Am Chausseehaus fanden die Archäologen Siedlungsreste aus der späten Bronzezeit sowie der römischen Kaiserzeit, die bis in das 3. Jahrhundert unserer Zeitrechnung reicht. "Neben etwa 37000 Einzelfunden, waren wir über 21 Brunnen, Reste von Pfostenhäusern sowie Vorrats- und Abfallgruben erfreut", so Ulrike Petersen. Gefunden wurden auch Reste von Produktionsanlagen, wie Eisenverhüttungsöfen oder eine Knochenhauerwerkstatt.

An Kremkaus Loch stießen die Archäologen auf ein Urnenfeld aus der römischen Kaiserzeit. "Wir konnten etwa 165 Urnengefäße bergen. Sie werden jetzt in Halle eingehender untersucht."

Noch spektakulärer waren die Ausgrabungen des wüsten Dorfes Listen.
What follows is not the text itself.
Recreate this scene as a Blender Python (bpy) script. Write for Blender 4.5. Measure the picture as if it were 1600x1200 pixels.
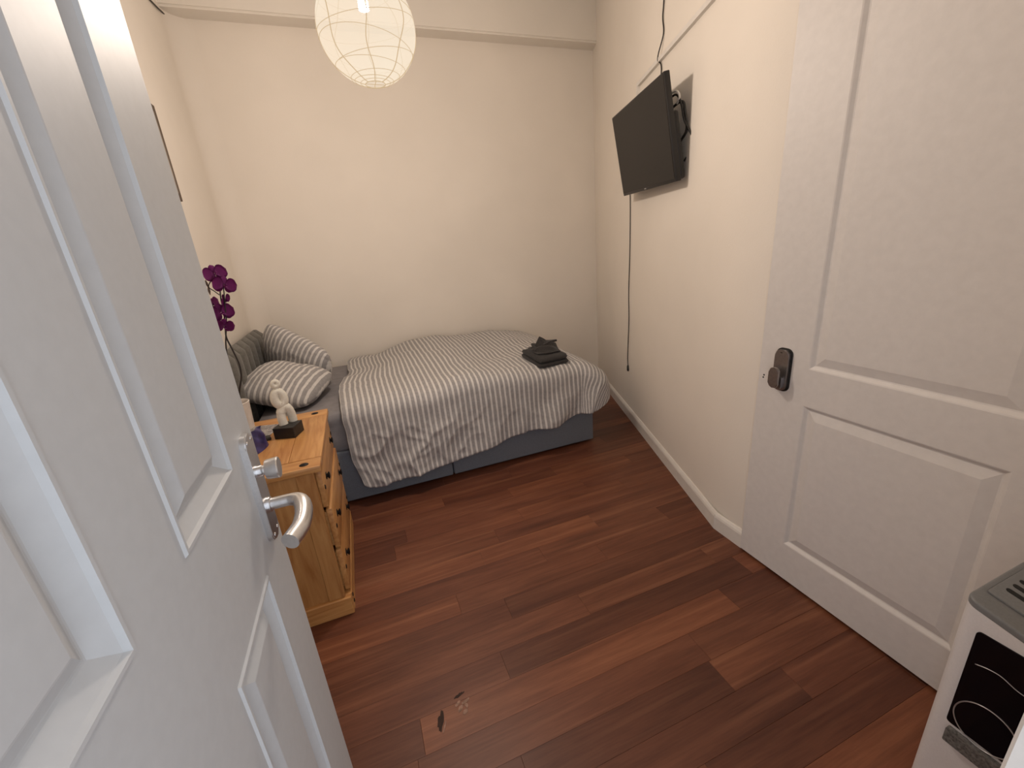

Auf etwa 30000 Quadratmetern legten die Archäologen unter anderem den Grundriss der Kirche, Brunnen, Keller und Grubenhäuser frei. Rings um die Kirche bestatteten die Listener einst ihre Toten. Die Wissenschaftler fanden 765 Gräber in denen die Skelette noch so lagen, wie sie damals bestattet wurden.

Listen war 1134 erstmals urkundlich erwähnt worden. Um 1450 war das Dorf schon wüst. Warum seine Bewohner es verlassen haben, ist nicht bekannt.

Alle Fundstücke werden jetzt im Hallenser Landesamt eingehend untersucht.